→ Data lines:

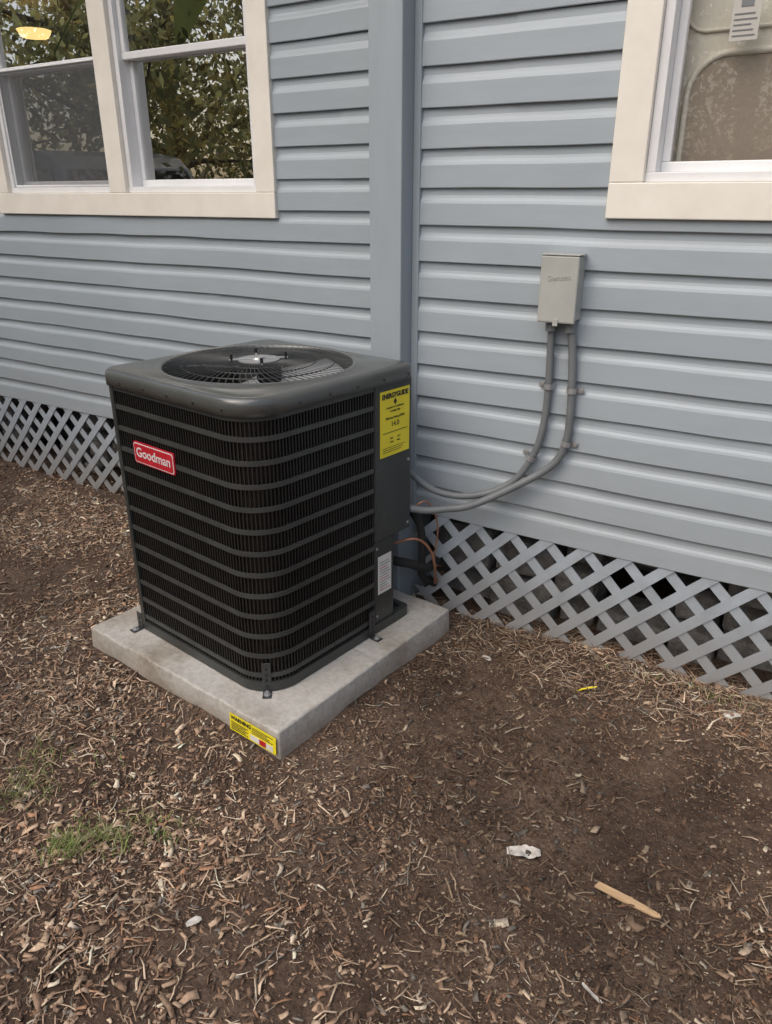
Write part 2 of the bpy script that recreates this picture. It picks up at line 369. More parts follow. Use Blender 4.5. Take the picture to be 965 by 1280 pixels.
def window(x0,x1,z0,z1,y,panes,name,screens=(),rail=None,gm='glass'):
    w=empty(name); w.parent=house
    f=y-.030; b=y+.02
    box('casing_bottom',x0,x1,f,b,z0,z0+CW,M['casing'],w,.003)
    box('casing_top',x0,x1,f,b,z1-CW,z1,M['casing'],w,.003)
    box('casing_left',x0,x0+CW,f+.002,b,z0+CW+.0006,z1-CW-.0006,M['casing'],w,.003)
    box('casing_right',x1-CW,x1,f+.002,b,z0+CW+.0006,z1-CW-.0006,M['casing'],w,.003)
    xi0,xi1=x0+CW,x1-CW; zi0,zi1=z0+CW,z1-CW
    mull=.105; wd=(xi1-xi0-mull*(panes-1))/panes
    for k in range(panes):
        a=xi0+k*(wd+mull); c=a+wd
        if k: box('mullion_casing',a-mull,a,f+.002,b,zi0+.0006,zi1-.0006,M['casing'],w,.003)
        t=.026; d0=y-.008; d1=y+.09
        box('frame_sill',a,c,d0,d1,zi0+.0008,zi0+t,M['vinyl'],w,.002)
        box('frame_head',a,c,d0,d1,zi1-t,zi1-.0008,M['vinyl'],w,.002)
        box('frame_jamb_left',a+.0008,a+t,d0+.001,d1,zi0+t,zi1-t,M['vinyl'],w,.002)
        box('frame_jamb_right',c-t,c-.0008,d0+.001,d1,zi0+t,zi1-t,M['vinyl'],w,.002)
        aa,cc,z_0,z_1=a+t,c-t,zi0+t,zi1-t
        zm=rail or (z_0+z_1)/2; s=.028
        def sash(nm,zz0,zz1,yy):
            box(nm+'_rail_bottom',aa,cc,yy,yy+.028,zz0,zz0+s,M['vinyl'],w,.003)
            box(nm+'_rail_top',aa,cc,yy,yy+.028,zz1-s,zz1,M['vinyl'],w,.003)
            box(nm+'_stile_left',aa,aa+s*.8,yy+.001,yy+.028,zz0+s,zz1-s,M['vinyl'],w,.003)
            box(nm+'_stile_right',cc-s*.8,cc,yy+.001,yy+.028,zz0+s,zz1-s,M['vinyl'],w,.003)
            q=yy+.014
            meshobj(nm+'_glass',[(aa,q,zz0+.01),(cc,q,zz0+.01),(cc,q,zz1-.01),(aa,q,zz1-.01)],[(0,1,2,3)],M[gm],w)
        sash('sash_lower',z_0,zm+.014,y+.048); sash('sash_upper',zm-.014,z_1,y+.014)
        if k in screens:
            q=y+.006
            meshobj('insect_screen',[(aa,q,z_0),(cc,q,z_0),(cc,q,zm),(aa,q,zm)],[(0,1,2,3)],M['screen'],w)
            tube('screen_frame',[[(aa+.006,q,z_0+.006),(cc-.006,q,z_0+.006),(cc-.006,q,zm),(aa+.006,q,zm),(aa+.006,q,z_0+.006)]],.006,M['vinyl'],w,1)
    return w
window(*WL,YL,2,'window',screens=(0,),rail=2.045)
window(*WR,YR,1,'window',rail=2.35,gm='glass2')
def room(name,x0,x1,y0,y1,z0,z1):
    v=[(x0,y0,z0),(x1,y0,z0),(x1,y1,z0),(x0,y1,z0),(x0,y0,z1),(x1,y0,z1),(x1,y1,z1),(x0,y1,z1)]
    return meshobj(name,v,[(0,1,2,3),(4,7,6,5),(1,5,6,2),(2,6,7,3),(3,7,4,0)],M['interior'],house)
room('interior_wing_room',-7.1,-1.5,YL+.1,4.0,.5,2.9); room('interior_main_room',-1.3,4.1,.1,4.0,.5,2.9)
lampm=NT('lamp_glow'); lampm.b.inputs['Emission Color'].default_value=(1,.66,.25,1); lampm.b.inputs['Emission Strength'].default_value=3.2
cyl('ceiling_lamp',(-6.02,2.14,2.66),.10,.05,lampm.m,house,n=32,r2=.13)
M['panel']=mat('moulded_panel',(.74,.68,.60),(.68,.62,.545),rough=.5,scale=2)
M['panel2']=mat('panel_recess',(.33,.265,.22),(.31,.245,.20),rough=.5,scale=2)
pn=box('panel',-.62,1.2,.125,.15,.9,2.75,M['panel'],house,.01)
def rrect(cx,cz,w,h,r,y,n=8):
    o=[]
    for (sx,sz,a0) in ((1,1,0),(-1,1,90),(-1,-1,180),(1,-1,270)):
        for i in range(n+1):
            a=R(a0+90*i/n); o.append((cx+sx*(w/2-r)+r*math.cos(a),y,cz+sz*(h/2-r)+r*math.sin(a)))
    return o
rr=rrect(-.084,1.575,.90,.56,.10,.120); meshobj('panel_recess',rr,[tuple(range(len(rr)))],M['panel2'],house)
tube('panel_recess_rim',[rr+[rr[0]]],.009,M['panel'],house)
rr=rrect(-.084,2.12,.96,.42,.06,.121); tube('panel_upper_rim',[rr+[rr[0]]],.005,M['panel'],house)
st=empty('window_sticker'); st.parent=house
M['stick2']=mat('sticker_faded_paper',(.52,.50,.46),(.46,.44,.40),rough=.6)
box('sticker_paper',-.434,-.366,.0550,.0562,1.87,1.985,M['stick2'],st)
for i in range(5): box('sticker_line',-.428,-.373-.006*(i%3),.0536,.0545,1.880+.012*i,1.883+.012*i,M['conduit'],st)
box('sticker_icon',-.415,-.385,.0536,.0545,1.945,1.975,M['conduit'],st)
box('eave_soffit',-7.6,4.6,-.28,0.6,ZT,ZT+.03,M['white'],house)
box('fascia',-7.6,4.6,-.31,-.282,ZT-.02,ZT+.16,M['white'],house)
meshobj('roof',[(-7.7,-.35,ZT+.17),(4.7,-.35,ZT+.17),(4.7,3.5,ZT+1.7),(-7.7,3.5,ZT+1.7),(4.7,7.4,ZT+.17),(-7.7,7.4,ZT+.17)],[(0,1,2,3),(3,2,4,5),(0,3,5),(1,4,2)],M['roof'],house)
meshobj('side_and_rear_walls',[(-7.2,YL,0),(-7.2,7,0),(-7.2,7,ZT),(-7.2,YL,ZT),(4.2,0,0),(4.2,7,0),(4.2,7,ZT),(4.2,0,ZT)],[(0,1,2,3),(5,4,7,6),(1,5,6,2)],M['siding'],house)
def blocks(name,x0,x1,y):
    V=[];F=[]
    x=x0
    while x<x1:
        w=random.uniform(.14,.40); 
        z=-.06
        while z<.40:
            h=random.uniform(.09,.2); d=random.uniform(0,.12)
            if random.random()<.72:
                k=len(V)
                g=.008
                for (a,b,c) in ((x+g,y+d,z+g),(x+w-g,y+d,z+g),(x+w-g,y+.3,z+g),(x+g,y+.3,z+g),(x+g,y+d,z+h-g),(x+w-g,y+d,z+h-g),(x+w-g,y+.3,z+h-g),(x+g,y+.3,z+h-g)):
                    V.append((a+random.uniform(-.012,.012),b+random.uniform(-.02,.02),c+random.uniform(-.012,.012)))
                F+=[tuple(k+i for i in f) for f in ((0,3,2,1),(4,5,6,7),(0,1,5,4),(1,2,6,5),(2,3,7,6),(3,0,4,7))]
            z+=h
        x+=w
    o=meshobj(name,V,F,M['found'],house); bevel(o,.015,2)
blocks('foundation_blocks',-1.3,2.2,.07); blocks('foundation_blocks_wing',-7,-1.5,.29)
box('crawl_space_back',-7.1,4.1,.75,.8,-.1,.5,M['found'],house)
box('floor_rim_main',-1.3,4.1,.06,.10,.42,.56,M['black'],house); box('floor_rim_wing',-7.1,-1.5,YL+.06,YL+.10,.45,.6,M['black'],house)

def lattice(name,x0,x1,y,z0,z1,parent):
    hp=.136; w=.035*math.sqrt(2)/2; t=.004
    V=[];F=[]
    Hh=z1-z0
    for layer,(sgn,yy) in enumerate(((1,y),(-1,y+t+.0015))):
        n=int((x1-x0+2*Hh)/hp)+2
        for i in range(n):
            xb=x0-Hh+i*hp
            if sgn==1: xa,za,xc,zc=xb,z0,xb+Hh,z1
            else: xa,za,xc,zc=xb+Hh,z0,xb,z1
            seg=12; pts=[]
            for k in range(seg+1):
                s=k/seg; X=xa+(xc-xa)*s; Z=za+(zc-za)*s
                if x0+.02<X<x1-.02: pts.append((X,Z))
            if len(pts)<2: continue
            k0=len(V)
            for (X,Z) in pts:
                wz=.008*noise.noise(Vector((X*2,Z*2,layer*3.)))
                yo=yy+.006*noise.noise(Vector((X*1.5,Z*3,9)))
                for (dx,dy) in ((-w,0),(w,0),(w,t),(-w,t)): V.append((X+dx+wz,yo+dy,Z))
            for k in range(len(pts)-1):
                q=k0+4*k
                for e in range(4): F.append((q+e,q+(e+1)%4,q+4+(e+1)%4,q+4+e))
            F.append((k0,k0+3,k0+2,k0+1)); q=k0+4*(len(pts)-1); F.append((q,q+1,q+2,q+3))
    return meshobj(name,V,F,M['lattice'],parent)
lat=empty('lattice_skirting')
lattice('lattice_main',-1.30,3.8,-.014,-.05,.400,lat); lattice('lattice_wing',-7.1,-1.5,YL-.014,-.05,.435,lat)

# ---------------------------------------------------------------- pad
pad=empty('concrete_pad',(PC[0],PC[1],0),PROT)
def padmesh():
    hx,hy=PHX,PHY; bm=bmesh.new()
    bmesh.ops.create_cube(bm,size=1)
    for v in bm.verts:
        top=v.co.z>0; s=1 if not top else .988
        v.co=Vector((v.co.x*2*hx*s,v.co.y*2*hy*s,.08 if top else -.03))
    bmesh.ops.bevel(bm,geom=[e for e in bm.edges],offset=.009,segments=3,affect='EDGES',profile=.6)
    bmesh.ops.subdivide_edges(bm,edges=[e for e in bm.edges if e.calc_length()>.3],cuts=50,use_grid_fill=True)
    for v in bm.verts:
        n=noise.noise(v.co*9)*.0030+noise.noise(v.co*30)*.0022; v.co+=Vector((n,n*.8,n*.5))
        if abs(v.co.y-.02)<.008: v.co.z-=.002
    m=bpy.data.meshes.new('slab'); bm.to_mesh(m); bm.free(); m.materials.append(M['conc'])
    return link(bpy.data.objects.new('slab',m),pad)
padmesh()
pl=empty('pad_label'); pl.parent=pad; pl.location=(0.018,-PHY-.0035,.030); pl.rotation_euler=(R(-3),0,0)
box('sticker',.255,.452,-.0012,.0,-.024,.034,M['yellow'],pl)
box('sticker_white',.345,.44,-.0022,-.0014,-.019,-.001,M['labelwhite'],pl)
box('sticker_red',.385,.412,-.0032,-.0024,-.018,.000,M['red'],pl)
text('sticker_title','WARNING',.018,M['ink'],pl,(.305,-.0018,.022),(R(90),0,0)).data.offset=.0006
for i in range(5): box('sticker_line',.262,.335-.01*(i%2),-.0020,-.0013,-.018+.006*i,-.0155+.006*i,M['ink'],pl)
for i in range(4): box('sticker_line',.352,.44-.012*(i%3),-.0020,-.0013,.006+.006*i,.0082+.006*i,M['ink'],pl)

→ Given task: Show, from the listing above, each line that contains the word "meshobj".

→ Solution to the problem:
            meshobj(nm+'_glass',[(aa,q,zz0+.01),(cc,q,zz0+.01),(cc,q,zz1-.01),(aa,q,zz1-.01)],[(0,1,2,3)],M[gm],w)
            meshobj('insect_screen',[(aa,q,z_0),(cc,q,z_0),(cc,q,zm),(aa,q,zm)],[(0,1,2,3)],M['screen'],w)
    return meshobj(name,v,[(0,1,2,3),(4,7,6,5),(1,5,6,2),(2,6,7,3),(3,7,4,0)],M['interior'],house)
rr=rrect(-.084,1.575,.90,.56,.10,.120); meshobj('panel_recess',rr,[tuple(range(len(rr)))],M['panel2'],house)
meshobj('roof',[(-7.7,-.35,ZT+.17),(4.7,-.35,ZT+.17),(4.7,3.5,ZT+1.7),(-7.7,3.5,ZT+1.7),(4.7,7.4,ZT+.17),(-7.7,7.4,ZT+.17)],[(0,1,2,3),(3,2,4,5),(0,3,5),(1,4,2)],M['roof'],house)
meshobj('side_and_rear_walls',[(-7.2,YL,0),(-7.2,7,0),(-7.2,7,ZT),(-7.2,YL,ZT),(4.2,0,0),(4.2,7,0),(4.2,7,ZT),(4.2,0,ZT)],[(0,1,2,3),(5,4,7,6),(1,5,6,2)],M['siding'],house)
    o=meshobj(name,V,F,M['found'],house); bevel(o,.015,2)
    return meshobj(name,V,F,M['lattice'],parent)